→ RECORDS FOR PROCESSING
***
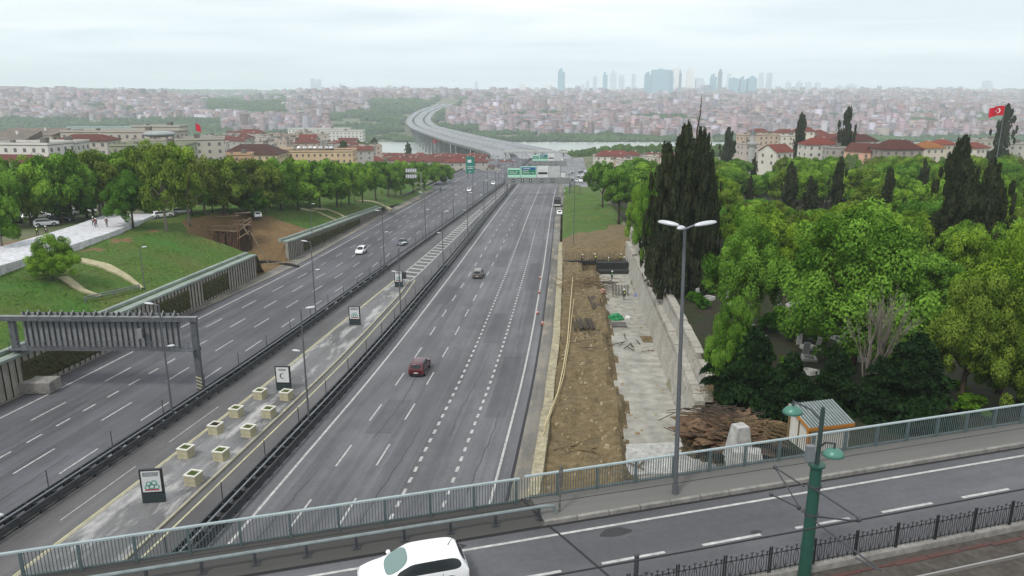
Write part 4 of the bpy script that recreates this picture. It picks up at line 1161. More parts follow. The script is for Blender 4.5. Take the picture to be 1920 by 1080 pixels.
***
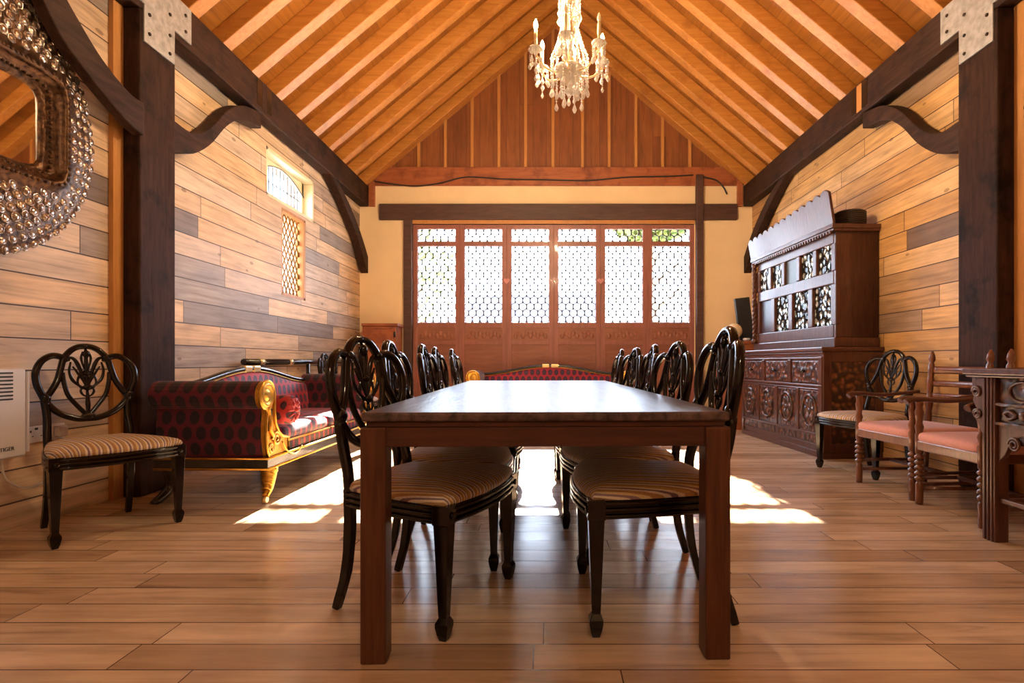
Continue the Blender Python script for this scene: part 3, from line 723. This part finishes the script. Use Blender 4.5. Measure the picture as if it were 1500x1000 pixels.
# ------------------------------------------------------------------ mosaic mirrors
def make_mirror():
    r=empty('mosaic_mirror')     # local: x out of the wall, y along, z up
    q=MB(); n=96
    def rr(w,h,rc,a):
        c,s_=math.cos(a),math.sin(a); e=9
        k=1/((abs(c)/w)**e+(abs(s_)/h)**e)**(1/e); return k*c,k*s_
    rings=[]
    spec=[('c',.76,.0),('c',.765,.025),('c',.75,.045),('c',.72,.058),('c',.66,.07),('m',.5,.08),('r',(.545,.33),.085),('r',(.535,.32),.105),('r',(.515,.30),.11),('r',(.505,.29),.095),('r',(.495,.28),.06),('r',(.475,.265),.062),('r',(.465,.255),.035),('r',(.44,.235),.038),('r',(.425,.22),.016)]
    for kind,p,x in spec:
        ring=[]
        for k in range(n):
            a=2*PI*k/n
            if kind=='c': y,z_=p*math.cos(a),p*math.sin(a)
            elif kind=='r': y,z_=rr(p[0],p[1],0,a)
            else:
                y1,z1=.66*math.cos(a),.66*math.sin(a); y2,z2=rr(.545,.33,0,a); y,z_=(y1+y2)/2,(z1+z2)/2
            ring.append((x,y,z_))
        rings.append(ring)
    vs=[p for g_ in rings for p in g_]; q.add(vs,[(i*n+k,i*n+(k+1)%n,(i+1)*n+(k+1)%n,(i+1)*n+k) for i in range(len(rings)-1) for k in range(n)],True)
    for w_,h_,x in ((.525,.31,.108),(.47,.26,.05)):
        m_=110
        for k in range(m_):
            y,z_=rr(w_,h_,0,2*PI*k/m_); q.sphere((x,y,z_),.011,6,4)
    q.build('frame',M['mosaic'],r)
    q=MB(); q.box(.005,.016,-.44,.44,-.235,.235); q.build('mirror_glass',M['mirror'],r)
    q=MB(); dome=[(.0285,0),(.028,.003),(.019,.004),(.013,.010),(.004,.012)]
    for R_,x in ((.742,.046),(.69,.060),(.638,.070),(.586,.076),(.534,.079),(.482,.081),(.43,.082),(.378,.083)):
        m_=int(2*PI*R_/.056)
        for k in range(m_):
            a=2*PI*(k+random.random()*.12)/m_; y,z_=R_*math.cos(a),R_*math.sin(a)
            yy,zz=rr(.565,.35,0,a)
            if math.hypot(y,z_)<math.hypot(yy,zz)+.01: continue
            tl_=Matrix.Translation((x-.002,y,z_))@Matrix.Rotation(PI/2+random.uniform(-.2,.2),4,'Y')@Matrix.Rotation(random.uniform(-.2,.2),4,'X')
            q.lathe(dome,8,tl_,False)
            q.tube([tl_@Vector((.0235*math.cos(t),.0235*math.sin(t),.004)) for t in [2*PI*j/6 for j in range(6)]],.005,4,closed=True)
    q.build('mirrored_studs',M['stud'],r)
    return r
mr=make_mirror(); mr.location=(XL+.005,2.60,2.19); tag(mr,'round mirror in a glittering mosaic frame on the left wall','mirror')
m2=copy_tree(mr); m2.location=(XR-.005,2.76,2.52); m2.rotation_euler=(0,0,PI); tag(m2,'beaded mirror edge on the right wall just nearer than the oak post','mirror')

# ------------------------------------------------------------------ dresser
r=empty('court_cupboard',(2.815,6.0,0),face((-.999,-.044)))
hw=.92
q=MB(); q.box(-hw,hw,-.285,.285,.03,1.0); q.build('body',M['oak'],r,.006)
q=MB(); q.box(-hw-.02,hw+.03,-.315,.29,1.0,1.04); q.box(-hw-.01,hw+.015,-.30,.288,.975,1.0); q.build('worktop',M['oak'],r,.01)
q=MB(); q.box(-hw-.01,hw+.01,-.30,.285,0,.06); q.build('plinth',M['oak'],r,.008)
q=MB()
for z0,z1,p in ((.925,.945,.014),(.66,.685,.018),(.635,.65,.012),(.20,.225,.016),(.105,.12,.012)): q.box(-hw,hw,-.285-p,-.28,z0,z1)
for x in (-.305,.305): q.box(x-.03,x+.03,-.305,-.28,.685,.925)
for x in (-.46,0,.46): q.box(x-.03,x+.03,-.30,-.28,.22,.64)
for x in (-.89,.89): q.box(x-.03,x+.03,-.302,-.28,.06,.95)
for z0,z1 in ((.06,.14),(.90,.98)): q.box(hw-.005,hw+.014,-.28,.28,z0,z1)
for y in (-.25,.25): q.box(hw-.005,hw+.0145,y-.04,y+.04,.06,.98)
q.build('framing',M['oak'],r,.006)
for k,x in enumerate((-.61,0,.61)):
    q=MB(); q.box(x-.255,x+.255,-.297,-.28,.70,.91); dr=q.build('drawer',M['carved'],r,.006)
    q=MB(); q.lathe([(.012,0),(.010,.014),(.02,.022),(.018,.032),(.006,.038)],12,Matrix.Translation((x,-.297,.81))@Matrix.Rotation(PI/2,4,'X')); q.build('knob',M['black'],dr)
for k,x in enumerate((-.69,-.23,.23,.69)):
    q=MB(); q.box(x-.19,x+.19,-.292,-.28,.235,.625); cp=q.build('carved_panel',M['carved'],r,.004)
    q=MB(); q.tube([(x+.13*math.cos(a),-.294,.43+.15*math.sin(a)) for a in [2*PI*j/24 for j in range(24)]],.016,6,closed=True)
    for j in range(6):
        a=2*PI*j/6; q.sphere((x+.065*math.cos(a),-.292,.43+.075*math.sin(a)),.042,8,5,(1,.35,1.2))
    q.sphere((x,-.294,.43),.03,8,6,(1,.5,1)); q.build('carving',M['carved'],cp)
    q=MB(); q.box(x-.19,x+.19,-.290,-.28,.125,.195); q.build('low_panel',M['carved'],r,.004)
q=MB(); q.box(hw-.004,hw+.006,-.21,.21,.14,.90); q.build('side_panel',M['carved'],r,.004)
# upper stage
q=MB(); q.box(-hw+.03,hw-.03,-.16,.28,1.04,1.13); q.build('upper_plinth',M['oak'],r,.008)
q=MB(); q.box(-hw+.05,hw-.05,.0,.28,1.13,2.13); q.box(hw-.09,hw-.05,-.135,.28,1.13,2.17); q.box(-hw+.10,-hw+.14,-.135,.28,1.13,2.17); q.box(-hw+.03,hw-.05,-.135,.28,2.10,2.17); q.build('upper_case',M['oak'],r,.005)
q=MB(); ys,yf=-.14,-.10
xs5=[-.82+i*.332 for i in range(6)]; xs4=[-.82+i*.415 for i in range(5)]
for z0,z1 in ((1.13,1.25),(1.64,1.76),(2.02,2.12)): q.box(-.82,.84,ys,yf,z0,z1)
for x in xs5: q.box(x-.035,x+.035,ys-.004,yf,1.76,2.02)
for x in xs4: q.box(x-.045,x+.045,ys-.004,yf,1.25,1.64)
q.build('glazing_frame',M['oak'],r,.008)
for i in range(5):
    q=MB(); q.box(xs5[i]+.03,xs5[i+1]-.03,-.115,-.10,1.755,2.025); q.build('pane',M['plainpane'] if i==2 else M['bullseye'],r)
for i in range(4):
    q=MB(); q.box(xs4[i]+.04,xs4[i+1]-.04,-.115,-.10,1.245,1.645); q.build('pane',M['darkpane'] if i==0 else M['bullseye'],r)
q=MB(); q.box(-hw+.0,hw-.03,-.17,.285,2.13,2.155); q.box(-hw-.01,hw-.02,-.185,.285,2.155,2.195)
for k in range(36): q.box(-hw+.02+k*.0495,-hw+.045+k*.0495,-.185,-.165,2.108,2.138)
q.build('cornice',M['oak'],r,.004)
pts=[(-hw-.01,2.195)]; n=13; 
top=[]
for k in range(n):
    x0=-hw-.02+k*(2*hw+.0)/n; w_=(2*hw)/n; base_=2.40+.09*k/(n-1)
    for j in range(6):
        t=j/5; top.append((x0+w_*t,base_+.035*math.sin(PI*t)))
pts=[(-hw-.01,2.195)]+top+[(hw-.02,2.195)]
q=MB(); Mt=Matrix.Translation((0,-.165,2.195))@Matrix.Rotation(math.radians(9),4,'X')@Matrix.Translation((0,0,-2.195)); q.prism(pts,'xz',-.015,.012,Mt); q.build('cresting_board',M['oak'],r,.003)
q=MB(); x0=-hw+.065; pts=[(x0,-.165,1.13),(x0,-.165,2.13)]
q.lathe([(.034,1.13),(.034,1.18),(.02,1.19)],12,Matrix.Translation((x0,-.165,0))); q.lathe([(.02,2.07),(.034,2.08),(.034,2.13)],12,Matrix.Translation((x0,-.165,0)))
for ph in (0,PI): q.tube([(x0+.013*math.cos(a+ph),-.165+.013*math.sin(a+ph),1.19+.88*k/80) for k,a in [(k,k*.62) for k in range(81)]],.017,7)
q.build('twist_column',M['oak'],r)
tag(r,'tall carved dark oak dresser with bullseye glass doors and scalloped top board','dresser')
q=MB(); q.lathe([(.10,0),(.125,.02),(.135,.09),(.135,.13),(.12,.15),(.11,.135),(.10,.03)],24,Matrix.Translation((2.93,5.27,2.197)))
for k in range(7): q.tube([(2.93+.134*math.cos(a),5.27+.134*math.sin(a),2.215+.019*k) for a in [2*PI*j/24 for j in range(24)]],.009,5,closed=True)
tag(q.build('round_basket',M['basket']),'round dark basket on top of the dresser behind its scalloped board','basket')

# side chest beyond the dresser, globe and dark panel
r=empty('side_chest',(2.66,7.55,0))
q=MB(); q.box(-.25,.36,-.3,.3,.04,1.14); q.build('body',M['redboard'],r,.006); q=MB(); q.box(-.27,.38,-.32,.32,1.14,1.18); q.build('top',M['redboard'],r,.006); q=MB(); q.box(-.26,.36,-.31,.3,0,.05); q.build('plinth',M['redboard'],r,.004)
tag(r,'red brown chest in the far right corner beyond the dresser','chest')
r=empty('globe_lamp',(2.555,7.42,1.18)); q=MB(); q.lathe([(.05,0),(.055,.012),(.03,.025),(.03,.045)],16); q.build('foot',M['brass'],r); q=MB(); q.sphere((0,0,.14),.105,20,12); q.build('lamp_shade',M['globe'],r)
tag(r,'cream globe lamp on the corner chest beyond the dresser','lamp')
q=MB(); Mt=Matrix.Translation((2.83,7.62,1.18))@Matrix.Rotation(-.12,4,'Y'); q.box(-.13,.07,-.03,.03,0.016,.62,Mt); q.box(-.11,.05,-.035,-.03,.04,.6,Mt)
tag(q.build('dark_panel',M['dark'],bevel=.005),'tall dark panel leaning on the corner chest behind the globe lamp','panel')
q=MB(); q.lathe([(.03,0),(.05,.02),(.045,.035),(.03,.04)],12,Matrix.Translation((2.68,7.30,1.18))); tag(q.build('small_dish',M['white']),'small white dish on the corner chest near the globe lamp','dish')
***
→ EXERCISE
Return all lines containing the word "picture".

→ COMPLETED TASK
Write part 4 of the bpy script that recreates this picture. It picks up at line 1161. More parts follow. The script is for Blender 4.5. Take the picture to be 1920 by 1080 pixels.
Continue the Blender Python script for this scene: part 3, from line 723. This part finishes the script. Use Blender 4.5. Measure the picture as if it were 1500x1000 pixels.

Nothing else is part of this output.